__EXERCISE AIM__
What follows is a listing. Return every line of it exactly.

__SOURCE MATERIAL__
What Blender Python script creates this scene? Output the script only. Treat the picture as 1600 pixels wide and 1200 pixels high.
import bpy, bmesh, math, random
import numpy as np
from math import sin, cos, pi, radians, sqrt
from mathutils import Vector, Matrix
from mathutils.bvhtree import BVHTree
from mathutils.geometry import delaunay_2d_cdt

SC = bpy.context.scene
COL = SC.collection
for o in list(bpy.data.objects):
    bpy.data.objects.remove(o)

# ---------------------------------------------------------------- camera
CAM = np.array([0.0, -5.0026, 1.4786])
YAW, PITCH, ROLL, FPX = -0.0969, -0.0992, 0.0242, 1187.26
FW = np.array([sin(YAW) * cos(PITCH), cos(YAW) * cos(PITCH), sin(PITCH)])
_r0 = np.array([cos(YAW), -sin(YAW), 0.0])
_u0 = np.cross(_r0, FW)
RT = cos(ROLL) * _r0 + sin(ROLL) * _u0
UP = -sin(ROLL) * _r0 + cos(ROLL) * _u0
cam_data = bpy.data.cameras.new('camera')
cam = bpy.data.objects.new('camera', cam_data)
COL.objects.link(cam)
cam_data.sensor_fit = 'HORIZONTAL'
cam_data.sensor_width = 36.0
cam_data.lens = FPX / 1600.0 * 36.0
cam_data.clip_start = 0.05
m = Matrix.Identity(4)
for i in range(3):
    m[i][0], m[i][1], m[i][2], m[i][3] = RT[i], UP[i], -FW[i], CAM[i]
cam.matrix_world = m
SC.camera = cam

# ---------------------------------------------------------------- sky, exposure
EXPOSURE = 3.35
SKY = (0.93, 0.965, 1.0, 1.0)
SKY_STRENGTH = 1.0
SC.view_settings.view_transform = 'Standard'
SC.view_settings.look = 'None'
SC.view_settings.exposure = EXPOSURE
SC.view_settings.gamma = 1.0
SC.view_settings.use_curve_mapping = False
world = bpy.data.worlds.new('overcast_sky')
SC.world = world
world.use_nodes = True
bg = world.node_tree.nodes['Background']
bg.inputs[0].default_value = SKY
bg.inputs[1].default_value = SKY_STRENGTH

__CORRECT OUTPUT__
What Blender Python script creates this scene? Output the script only. Treat the picture as 1600 pixels wide and 1200 pixels high.
import bpy, bmesh, math, random
import numpy as np
from math import sin, cos, pi, radians, sqrt
from mathutils import Vector, Matrix
from mathutils.bvhtree import BVHTree
from mathutils.geometry import delaunay_2d_cdt

SC = bpy.context.scene
COL = SC.collection
for o in list(bpy.data.objects):
    bpy.data.objects.remove(o)

# ---------------------------------------------------------------- camera
CAM = np.array([0.0, -5.0026, 1.4786])
YAW, PITCH, ROLL, FPX = -0.0969, -0.0992, 0.0242, 1187.26
FW = np.array([sin(YAW) * cos(PITCH), cos(YAW) * cos(PITCH), sin(PITCH)])
_r0 = np.array([cos(YAW), -sin(YAW), 0.0])
_u0 = np.cross(_r0, FW)
RT = cos(ROLL) * _r0 + sin(ROLL) * _u0
UP = -sin(ROLL) * _r0 + cos(ROLL) * _u0
cam_data = bpy.data.cameras.new('camera')
cam = bpy.data.objects.new('camera', cam_data)
COL.objects.link(cam)
cam_data.sensor_fit = 'HORIZONTAL'
cam_data.sensor_width = 36.0
cam_data.lens = FPX / 1600.0 * 36.0
cam_data.clip_start = 0.05
m = Matrix.Identity(4)
for i in range(3):
    m[i][0], m[i][1], m[i][2], m[i][3] = RT[i], UP[i], -FW[i], CAM[i]
cam.matrix_world = m
SC.camera = cam

# ---------------------------------------------------------------- sky, exposure
EXPOSURE = 3.35
SKY = (0.93, 0.965, 1.0, 1.0)
SKY_STRENGTH = 1.0
SC.view_settings.view_transform = 'Standard'
SC.view_settings.look = 'None'
SC.view_settings.exposure = EXPOSURE
SC.view_settings.gamma = 1.0
SC.view_settings.use_curve_mapping = False
world = bpy.data.worlds.new('overcast_sky')
SC.world = world
world.use_nodes = True
bg = world.node_tree.nodes['Background']
bg.inputs[0].default_value = SKY
bg.inputs[1].default_value = SKY_STRENGTH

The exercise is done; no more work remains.